地方がギャップを理解すれば、大きなビジネスチャンス

日本の地方では「新鮮な野菜」をアピールすることがとても多いです。もちろん大消費地までの輸送距離がない分、新鮮な野菜が食べられることはとても魅力的です。しかし、それは海外の方にとっては「自国でも地方の野菜は美味しい」という評価なので、それは既に分かっていることだったりします。

それよりも地方には「OLDフードテック」がたくさんあり、しかもその地方の気候や特色を活かした独自のものだったりします。海外の方にはそれこそが興味関心を高く持つ部分になります。しかし、地方の方にとって例えば乾物などでいうと「生で売れ残った野菜」くらいの評価しかなかったりします。また、古いお寺の精進料理なども「今の人たちはお葬式とかでしか食べなくなった料理」という評価しかなく、あまり旅行のコースなどにも入れられなかったりします。

今、世界最先端のシェフが注目している「OLDフードテック」は、地方の方にとっては当たり前すぎる、もしくはご年配の方が食べるものという認識になっていることが多くあります。これは非常にもったいないことだと私は感じており、ここのギャップを埋めて、農泊などでそれを歴史から伝えるなどのことが全国でできれば、地方創生の可能性は無限大になっていくと確信しています。

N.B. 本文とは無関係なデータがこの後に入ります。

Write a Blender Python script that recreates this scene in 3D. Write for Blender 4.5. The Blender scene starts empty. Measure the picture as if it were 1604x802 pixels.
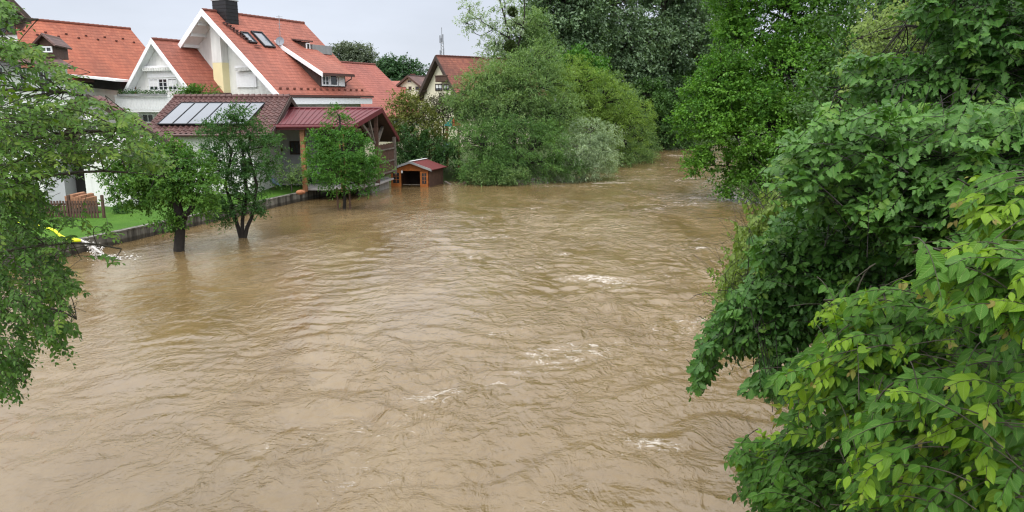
import bpy, math, random
import numpy as np
from mathutils import Vector, Matrix

random.seed(7)
R = np.random.default_rng(11)
scene = bpy.context.scene
COL = scene.collection

# ------------------------------------------------------------------ camera
CAM_H = 5.5
PITCH = math.radians(11.64)
FPX = 1170.0                      # focal length in pixels of a 1604 px wide picture
cam_data = bpy.data.cameras.new("camera")
cam_data.sensor_width = 36.0
cam_data.lens = FPX / 1604.0 * 36.0
cam_data.clip_start = 0.1
cam_data.clip_end = 3000.0
cam = bpy.data.objects.new("camera", cam_data)
cam.location = (0, 0, CAM_H)
cam.rotation_euler = (math.pi / 2 - PITCH, 0, 0)
COL.objects.link(cam)
scene.camera = cam

# ------------------------------------------------------------------ light and exposure
SUN_EL, SUN_AZ = 58.0, 205.0      # degrees; azimuth clockwise from +Y
sun_data = bpy.data.lights.new("sun", "SUN")
sun_data.energy = 1.1
sun_data.angle = math.radians(25)
sun_data.color = (1.0, 0.96, 0.9)
sun = bpy.data.objects.new("sun", sun_data)
_az, _el = math.radians(SUN_AZ), math.radians(SUN_EL)
_to = Vector((math.sin(_az) * math.cos(_el), math.cos(_az) * math.cos(_el), math.sin(_el)))
sun.rotation_euler = (-_to).to_track_quat('-Z', 'Y').to_euler()
COL.objects.link(sun)

world = bpy.data.worlds.new("World")
scene.world = world
world.use_nodes = True
nt = world.node_tree
nt.nodes.clear()
w_out = nt.nodes.new("ShaderNodeOutputWorld")
w_bg = nt.nodes.new("ShaderNodeBackground")
w_bg.inputs["Strength"].default_value = 0.1
sky = nt.nodes.new("ShaderNodeTexSky")
sky.sky_type = 'NISHITA'
sky.sun_disc = False
sky.sun_elevation = _el
sky.sun_rotation = _az
w_tc = nt.nodes.new("ShaderNodeTexCoord")
w_sep = nt.nodes.new("ShaderNodeSeparateXYZ")
nt.links.new(w_tc.outputs["Generated"], w_sep.inputs[0])
w_map = nt.nodes.new("ShaderNodeMapping")
w_map.inputs["Scale"].default_value = (1.0, 1.0, 3.0)
nt.links.new(w_tc.outputs["Generated"], w_map.inputs[0])
w_noise = nt.nodes.new("ShaderNodeTexNoise")
w_noise.inputs["Scale"].default_value = 2.6
w_noise.inputs["Detail"].default_value = 5.0
w_noise.inputs["Roughness"].default_value = 0.55
nt.links.new(w_map.outputs[0], w_noise.inputs["Vector"])
w_ramp = nt.nodes.new("ShaderNodeValToRGB")           # overcast: three times brighter overhead than at the horizon
w_ramp.color_ramp.elements[0].position = 0.0
w_ramp.color_ramp.elements[0].color = (8.1, 8.6, 9.6, 1)
w_ramp.color_ramp.elements[1].position = 1.0
w_ramp.color_ramp.elements[1].color = (25.0, 25.0, 25.0, 1)
_e = w_ramp.color_ramp.elements.new(0.15)
_e.color = (7.6, 8.2, 9.4, 1)
_e = w_ramp.color_ramp.elements.new(0.42)
_e.color = (16.0, 16.3, 17.0, 1)
nt.links.new(w_sep.outputs["Z"], w_ramp.inputs[0])
w_cl = nt.nodes.new("ShaderNodeMapRange")
w_cl.inputs["From Min"].default_value = 0.3
w_cl.inputs["From Max"].default_value = 0.7
w_cl.inputs["To Min"].default_value = 0.90
w_cl.inputs["To Max"].default_value = 1.10
nt.links.new(w_noise.outputs["Fac"], w_cl.inputs["Value"])
w_mul = nt.nodes.new("ShaderNodeVectorMath")
w_mul.operation = 'SCALE'
nt.links.new(w_ramp.outputs["Color"], w_mul.inputs[0])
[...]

さらにOLDフードテックのものは新鮮な野菜とは異なり、もともと保存食の意味合いがあるので、お土産や輸出にも大変適したものだったりもします。

まとめ

下記、5点に今回の話をまとめます。
・日本のフードテックはNEWとOLDの2つがある
・世界最先端のシェフが注目しているのはOLDフードテック
・OLDフードテックは日本人にとっては当たり前すぎる、地方では「新鮮な野菜」の方が価値が高い
・これらのギャップを埋めるための、農泊などを絡めたビジネスはまだまだ伸びていく
・OLDフードテックで作られたものは元々保存食だったため、輸出にも適している

以上、長文となりましたが、ベジタリアン・ヴィーガンに取り組む企業様にとって、本記事が有益な情報となれば幸いです。